Just last December, the university’s curriculum was changed to add a diversity, equity and inclusion (DEI) requirement for all incoming students in the fall 2022 semester. In the fall 2021, the university also sought out and hired a Chief Diversity Officer Anthony Jones. However, paradoxically, by fall 2023, it seems that gender studies, one of the major DEI pillars at SRU, will be director-less.

This is a clear disservice to students, as the loss of a director of gender studies also leaves many important student opportunities, including several unique classes, program planning and an annual newsletter, to either find their way onto another faculty member’s plate or to disappear from SRU entirely.

This is unfair to not only our current students, but also to future students. As someone who has deeply benefitted from these classes, programs and the advisement of Cindy, the thought of other students not having the same opportunity to grow truly breaks my heart.

In writing this piece, I dug up an old email that Cindy wrote to me after our first meeting over five years ago. I remember reading it when it came in and being surprised that, at such a big university, someone would care enough about meeting me to write me an email. That care for each student did not end there.

A few years later, with their help, I found myself presenting a paper I had worked on in their class at a conference. I also found myself attending deeply interesting programming which they helped to put on in their capacity as the Gender Studies Club advisor. In fall 2021, they helped me get an internship, which fulfilled both political science and gender studies criteria, for my spring 2022 semester.

I don’t expect someone to take over and be another Cindy LaCom. Their shoes are incredibly hard to fill, and their impact on this university and the students here will only be truly measurable in the years to come.

But, despite this, failing to fill Cindy’s position, and instead choosing to cut it out, is an administrative short sight in the name of a budget which should be righted.

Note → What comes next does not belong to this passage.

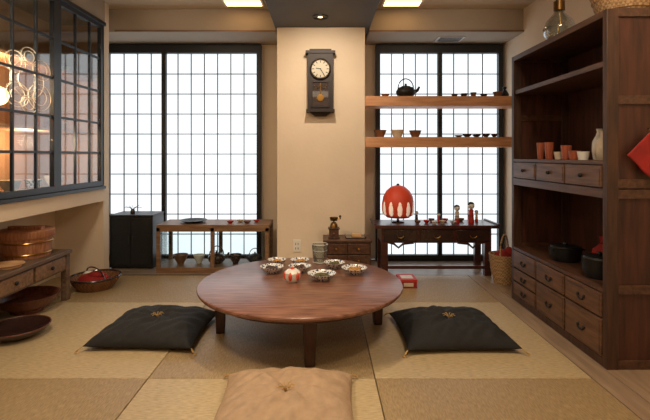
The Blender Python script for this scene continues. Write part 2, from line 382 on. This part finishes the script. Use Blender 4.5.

The clearest route for this to be done is by changing course sooner rather than later and pursuing a full-time tenure-tracked professor to co-direct the department by spring 2023. This position would allow for Cindy’s shoes to be filled, for students to not lose the many opportunities offered by gender studies, and affirm, once again, that this university understands that DEI is important across disciplines and majors.

Opportunities like these, which I was offered, need to be protected for both future and current students. I believe doing anything less to be a disservice to all those who pursue learning at Slippery Rock University. The course needs to be changed and someone needs to be found to co-direct gender studies rather than taking the easy route which the university has decided on, one which clearly ends in cutting student opportunities.